Listening Impressions

The 6 Pi provides smooth and clean sound that lacks any distinct tonal emphasis. Bass is defined and well balanced with the upper range, extending to 30Hz in-room. Vocals and the spoken voice are naturally reproduced without the pinched nasal quality and chestiness found in so many loudspeakers. Dynamics are amazingly life-like and convincingly convey the scale of music ranging from a string quartet to heavy metal. Little power is required by the 6 Pi thanks to its’ high sensitivity (97 db/w/m) and most any amplifier will easily drive the benign 8 ohm load presented by the speaker. Imaging is often compromised in large multi-way loudspeakers leading many audiophiles to believe that only small stand mounted monitor can excel in this. With the 6 Pi the soundstage is solid and stable. Depth and height are presented naturally and accurately convey the hall ambience found in good recordings and motion pictures. The LEDR test found on the Chesky Jazz Sampler and Test disc confirmed these impressions. It is actually astounding that a speaker of this size can disappears as well as the 6 Pi. The tonal accuracy and soundstaging characteristics of the 6 Pi are shared with the 3 Pi and they work well together to greatly enhance the presentation of multichannel sources in my home theater.

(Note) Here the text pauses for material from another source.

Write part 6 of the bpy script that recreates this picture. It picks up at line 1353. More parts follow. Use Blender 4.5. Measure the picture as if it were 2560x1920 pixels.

The Pi Speakers 6 Pi is simply an outstanding loudspeaker. It offers superb performance in a relatively affordable package and is designed to make the most of listening rooms with appropriate corners. It will mate with a wide variety of amplification and produce enough sound to fill even large domestic rooms. The cabinet construction is more difficult than the two-way 3 Pi, but the increased performance is well worth the effort. Highly recommended.